Le indagini condotte dai finanzieri di Castellammare di Stabia hanno portato a sette arresti e al sequestro di sei agenzie illegali di scommesse, in un’operazione volta a contrastare le attività criminali legate alla camorra e alle scommesse clandestine nel territorio di Castellammare di Stabia e Sant’Antonio Abate. Le agenzie illegali di scommesse, intestate a tossicodipendenti e disoccupati, erano utilizzate come strumento per riciclare i proventi illeciti provenienti dalle scommesse clandestine e dalle estorsioni. Inoltre, alcune di esse erano coinvolte nell’autoriciclaggio dei capitali accumulati in modo illecito. Gli inquirenti hanno scoperto che la camorra forniva ai prestanome cinque euro al giorno per intestare le agenzie a loro nome, sfruttando la loro situazione di vulnerabilità.
Le accuse contestate ai 17 indagati, sette dei quali arrestati, includono associazione per delinquere, trasferimento fraudolento di valori, autoriciclaggio ed estorsione, tutte aggravate dal metodo mafioso.

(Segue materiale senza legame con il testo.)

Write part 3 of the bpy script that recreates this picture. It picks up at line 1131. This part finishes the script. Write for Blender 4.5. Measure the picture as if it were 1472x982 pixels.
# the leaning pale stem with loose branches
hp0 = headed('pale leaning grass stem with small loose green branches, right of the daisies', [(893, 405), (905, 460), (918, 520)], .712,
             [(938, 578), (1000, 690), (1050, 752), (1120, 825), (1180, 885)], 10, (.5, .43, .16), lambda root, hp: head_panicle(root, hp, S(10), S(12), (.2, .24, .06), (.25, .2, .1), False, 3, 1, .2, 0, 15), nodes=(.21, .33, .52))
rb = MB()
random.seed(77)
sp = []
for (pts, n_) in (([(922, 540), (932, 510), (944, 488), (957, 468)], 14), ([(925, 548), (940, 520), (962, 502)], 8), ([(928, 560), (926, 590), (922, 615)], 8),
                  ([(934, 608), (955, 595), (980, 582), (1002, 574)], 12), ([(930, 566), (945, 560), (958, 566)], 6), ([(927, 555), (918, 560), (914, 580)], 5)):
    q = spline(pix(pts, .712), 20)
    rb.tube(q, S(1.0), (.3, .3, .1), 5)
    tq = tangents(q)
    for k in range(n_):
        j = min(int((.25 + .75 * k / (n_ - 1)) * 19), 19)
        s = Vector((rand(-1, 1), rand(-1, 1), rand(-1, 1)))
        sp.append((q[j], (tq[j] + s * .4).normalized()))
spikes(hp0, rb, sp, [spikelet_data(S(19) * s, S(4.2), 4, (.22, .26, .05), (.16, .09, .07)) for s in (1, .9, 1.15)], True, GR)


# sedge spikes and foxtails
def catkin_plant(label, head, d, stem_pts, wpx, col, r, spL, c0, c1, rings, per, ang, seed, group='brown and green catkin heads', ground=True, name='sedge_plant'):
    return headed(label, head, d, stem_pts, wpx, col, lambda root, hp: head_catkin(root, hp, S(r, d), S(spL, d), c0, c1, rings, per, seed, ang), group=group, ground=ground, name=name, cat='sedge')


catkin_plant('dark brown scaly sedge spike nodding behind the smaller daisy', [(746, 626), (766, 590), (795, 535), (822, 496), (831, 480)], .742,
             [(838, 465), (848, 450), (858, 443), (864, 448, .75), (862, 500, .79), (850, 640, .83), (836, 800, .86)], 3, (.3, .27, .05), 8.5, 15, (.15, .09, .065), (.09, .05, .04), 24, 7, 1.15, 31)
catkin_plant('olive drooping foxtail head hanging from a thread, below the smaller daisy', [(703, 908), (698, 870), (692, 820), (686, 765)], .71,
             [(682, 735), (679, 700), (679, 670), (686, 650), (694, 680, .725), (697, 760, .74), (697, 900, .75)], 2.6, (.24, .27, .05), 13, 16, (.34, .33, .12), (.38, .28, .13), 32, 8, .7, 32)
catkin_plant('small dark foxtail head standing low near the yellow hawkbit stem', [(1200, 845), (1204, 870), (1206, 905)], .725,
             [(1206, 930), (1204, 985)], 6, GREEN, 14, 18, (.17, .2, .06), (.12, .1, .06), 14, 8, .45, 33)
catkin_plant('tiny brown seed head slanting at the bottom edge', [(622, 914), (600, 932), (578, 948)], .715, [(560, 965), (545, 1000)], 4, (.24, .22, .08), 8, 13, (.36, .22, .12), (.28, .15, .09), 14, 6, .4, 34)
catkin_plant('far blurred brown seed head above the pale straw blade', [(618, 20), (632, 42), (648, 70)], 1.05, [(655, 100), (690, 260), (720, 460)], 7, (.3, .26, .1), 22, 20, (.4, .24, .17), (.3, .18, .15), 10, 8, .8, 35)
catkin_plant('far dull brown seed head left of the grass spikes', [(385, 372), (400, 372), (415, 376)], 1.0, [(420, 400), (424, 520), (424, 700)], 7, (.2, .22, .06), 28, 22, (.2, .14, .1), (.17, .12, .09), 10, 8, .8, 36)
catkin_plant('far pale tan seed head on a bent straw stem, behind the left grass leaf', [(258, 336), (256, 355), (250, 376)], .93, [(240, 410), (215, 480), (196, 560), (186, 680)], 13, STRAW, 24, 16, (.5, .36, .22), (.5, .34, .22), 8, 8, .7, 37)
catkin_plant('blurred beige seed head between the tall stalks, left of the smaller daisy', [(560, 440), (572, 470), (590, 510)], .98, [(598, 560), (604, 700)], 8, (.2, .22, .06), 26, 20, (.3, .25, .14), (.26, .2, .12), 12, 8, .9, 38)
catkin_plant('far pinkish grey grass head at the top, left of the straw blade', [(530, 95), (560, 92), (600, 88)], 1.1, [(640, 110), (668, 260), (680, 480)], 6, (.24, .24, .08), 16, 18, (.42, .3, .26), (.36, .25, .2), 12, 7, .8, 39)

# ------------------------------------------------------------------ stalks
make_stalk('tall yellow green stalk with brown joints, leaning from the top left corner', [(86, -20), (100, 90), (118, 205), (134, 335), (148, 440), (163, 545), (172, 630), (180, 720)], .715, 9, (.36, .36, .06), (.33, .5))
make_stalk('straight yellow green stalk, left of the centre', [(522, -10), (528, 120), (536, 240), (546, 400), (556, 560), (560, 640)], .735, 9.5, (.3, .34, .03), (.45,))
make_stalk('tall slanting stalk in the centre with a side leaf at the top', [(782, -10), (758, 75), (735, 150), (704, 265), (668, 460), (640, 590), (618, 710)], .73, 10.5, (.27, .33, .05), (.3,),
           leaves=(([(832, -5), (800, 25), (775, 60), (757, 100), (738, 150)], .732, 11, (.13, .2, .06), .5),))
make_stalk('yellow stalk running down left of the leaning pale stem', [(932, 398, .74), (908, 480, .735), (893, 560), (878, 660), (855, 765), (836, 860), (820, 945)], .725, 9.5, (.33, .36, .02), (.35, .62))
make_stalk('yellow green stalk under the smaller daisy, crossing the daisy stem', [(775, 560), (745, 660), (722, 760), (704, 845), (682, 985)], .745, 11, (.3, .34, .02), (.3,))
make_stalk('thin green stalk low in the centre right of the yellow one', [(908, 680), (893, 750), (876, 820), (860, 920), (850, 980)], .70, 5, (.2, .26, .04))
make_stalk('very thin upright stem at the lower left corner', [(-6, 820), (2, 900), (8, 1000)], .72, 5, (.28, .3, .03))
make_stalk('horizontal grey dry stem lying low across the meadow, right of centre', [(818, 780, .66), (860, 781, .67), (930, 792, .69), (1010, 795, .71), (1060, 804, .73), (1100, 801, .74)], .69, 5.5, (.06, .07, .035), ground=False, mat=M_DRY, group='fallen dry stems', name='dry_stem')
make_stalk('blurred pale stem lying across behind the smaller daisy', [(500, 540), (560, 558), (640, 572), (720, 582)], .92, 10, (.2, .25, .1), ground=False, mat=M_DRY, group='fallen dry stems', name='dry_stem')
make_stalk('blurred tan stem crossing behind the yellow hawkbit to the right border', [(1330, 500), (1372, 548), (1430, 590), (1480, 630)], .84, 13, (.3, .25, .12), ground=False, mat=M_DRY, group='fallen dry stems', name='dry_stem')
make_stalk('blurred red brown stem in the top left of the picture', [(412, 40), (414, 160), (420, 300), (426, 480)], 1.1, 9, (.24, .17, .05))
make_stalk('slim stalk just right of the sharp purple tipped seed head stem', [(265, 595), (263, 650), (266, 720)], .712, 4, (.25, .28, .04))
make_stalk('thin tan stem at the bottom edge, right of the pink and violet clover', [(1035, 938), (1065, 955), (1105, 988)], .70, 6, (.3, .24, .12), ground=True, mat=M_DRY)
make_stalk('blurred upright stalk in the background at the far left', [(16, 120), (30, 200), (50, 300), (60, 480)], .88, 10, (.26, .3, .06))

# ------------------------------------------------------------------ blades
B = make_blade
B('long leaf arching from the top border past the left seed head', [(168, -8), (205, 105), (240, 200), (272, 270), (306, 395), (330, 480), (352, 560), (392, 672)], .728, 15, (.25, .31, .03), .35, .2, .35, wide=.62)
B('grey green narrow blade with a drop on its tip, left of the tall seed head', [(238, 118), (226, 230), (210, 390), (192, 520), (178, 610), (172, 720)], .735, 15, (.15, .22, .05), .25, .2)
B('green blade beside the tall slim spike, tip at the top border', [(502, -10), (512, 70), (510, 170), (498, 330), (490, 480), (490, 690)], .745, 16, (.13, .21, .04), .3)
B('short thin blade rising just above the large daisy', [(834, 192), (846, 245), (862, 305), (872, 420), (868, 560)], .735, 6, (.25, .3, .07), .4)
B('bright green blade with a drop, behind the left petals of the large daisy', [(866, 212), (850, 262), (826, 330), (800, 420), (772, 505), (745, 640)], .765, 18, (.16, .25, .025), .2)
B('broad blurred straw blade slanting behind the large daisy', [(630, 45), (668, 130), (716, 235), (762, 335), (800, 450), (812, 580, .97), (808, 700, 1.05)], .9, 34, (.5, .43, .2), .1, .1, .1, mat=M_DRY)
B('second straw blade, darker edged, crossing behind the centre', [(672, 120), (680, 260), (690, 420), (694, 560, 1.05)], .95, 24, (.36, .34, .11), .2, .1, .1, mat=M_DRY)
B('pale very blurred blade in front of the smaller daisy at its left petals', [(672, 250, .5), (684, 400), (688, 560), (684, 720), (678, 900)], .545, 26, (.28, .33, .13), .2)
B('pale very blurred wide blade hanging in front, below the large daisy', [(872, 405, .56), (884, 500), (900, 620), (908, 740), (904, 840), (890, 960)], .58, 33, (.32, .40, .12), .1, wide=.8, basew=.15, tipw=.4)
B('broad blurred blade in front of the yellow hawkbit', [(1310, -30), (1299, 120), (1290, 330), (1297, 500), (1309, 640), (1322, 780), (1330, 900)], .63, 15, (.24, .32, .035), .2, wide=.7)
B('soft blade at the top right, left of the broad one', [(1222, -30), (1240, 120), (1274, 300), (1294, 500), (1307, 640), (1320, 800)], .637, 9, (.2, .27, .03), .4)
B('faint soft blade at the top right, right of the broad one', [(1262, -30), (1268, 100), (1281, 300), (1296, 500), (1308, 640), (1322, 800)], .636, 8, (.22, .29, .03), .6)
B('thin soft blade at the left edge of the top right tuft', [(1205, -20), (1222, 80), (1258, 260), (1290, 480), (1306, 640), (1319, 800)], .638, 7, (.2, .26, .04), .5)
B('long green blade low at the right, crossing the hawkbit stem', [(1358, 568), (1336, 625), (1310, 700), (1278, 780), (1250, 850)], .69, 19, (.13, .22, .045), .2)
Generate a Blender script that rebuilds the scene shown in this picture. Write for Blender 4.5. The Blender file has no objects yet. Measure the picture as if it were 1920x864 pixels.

Le attività commerciali del clan D’Alessandro, tra cui le agenzie di scommesse e gli internet point, erano utilizzate anche per il riciclaggio del denaro ottenuto tramite il pagamento del “pizzo” imposto ai commercianti della zona. Il clan utilizzava anche tattiche di estorsione, chiedendo denaro ai negozianti in cambio di gadget e materie prime, senza sempre fornire quanto promesso.
Le indagini hanno evidenziato che le agenzie di scommesse clandestine si avvalevano della collaborazione di broker, sia italiani che stranieri, per la raccolta delle puntate clandestine. Il clan D’Alessandro, a sua volta, riciclava gli incassi provenienti dalle scommesse clandestine attraverso le sue attività imprenditoriali intestate a prestanome.
Tra i sette arrestati figura Michele D’Alessandro junior, 31enne e figlio di Luigi, nonché nipote omonimo del defunto capoclan di Scanzano. Secondo le autorità antimafia, i sei internet point presenti a Castellammare di Stabia e Sant’Antonio Abate sarebbero tutti riconducibili al clan D’Alessandro, sebbene fossero intestati a prestanome e sembrassero essere gestiti da individui insospettabili.